Alex and Margaret Bell 1965

Alex and Margaret Bell 1965
Full image ⇗
© UKRI Science and Technology Facilities Council

Alex Bell was quite unique in the early staff that joined the Atlas Computer Laboratory. He came from Manchester University and already had experience of using Atlas. Alex had done a year's postgraduate work at Manchester University in 1961 and was looking for a job. He was told that a Dr Barry Chelly was looking for someone to write a chess program for Atlas. After much searching, he eventually found him.

Nils Barricelli was interested in writing programs that evolved. As early as 1954 he visited Princeton and talked to Reuben Fine, a chess Grand Master, and John von Neumann. Barricelli said that he intended to program a machine to play chess in order to beat Fine. Professor Fine was sure that the machine would play a poor game of chess. von Neuman agreed on the basis that it was not capable for a machine even to do a decent translation from one language to another.
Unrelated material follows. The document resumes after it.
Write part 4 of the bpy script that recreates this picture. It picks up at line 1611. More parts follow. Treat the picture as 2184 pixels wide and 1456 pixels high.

By 1962, Barricelli had arrived in Manchester with funds for time on Atlas to write a chess program. Alex worked for him for about a year producing a legal moves generator on Atlas at a time when the machine was still in an early stage of development. The legal move generator was very fast and was the base knowledge of a population of symbio-organisms which had to learn to play chess to survive and grow. And grow they did often overwriting parts of the machine that it was supposed to be impossible to reach. It turned out to be quite a good debug tool. A rudimentary program was made to work by the time Barricelli's funding ran out and Alex had to find a job.

Alex was hired by Jack Howlett in 1963 before the machine or the building arrived and spent some time early on working on the Rutherford Laboratory's Orion before spending the next few years developing the Atlas Algol Pre-processor with Bob Hopgood. This allowed Algol programs from nearly every other computer in the UK academic community to run on Atlas. No easy exercise as the layout of reserved words was different on each and they each had different input/output functions.

In his spare time, Alex used to persuade the operators to let him run programs interactively from the operator's console and reproduced the Barricelli chess program in Algol with quite a good user interface. He even persuaded Lord Halsbury, the Chairman of the Atlas Computer Committee, to play it beating the computer fairly easily. He developed another version that swapped pieces as much as it could before doing a deep search of the end game using improvement of mobility as the criteria for making moves. He persuaded Bob Hopgood to type in a book full of end games and the program made all the moves that the experts did apart from the ones highlighted as being exceptional.

As well as the chess program, he also wrote a Kalah playing program for the operators that learned as it played. After a while the operators gave up playing it as they used to play the first move and the program would immediately inform them they had lost! It was necessary to erase its memory at frequent intervals to keep them interested.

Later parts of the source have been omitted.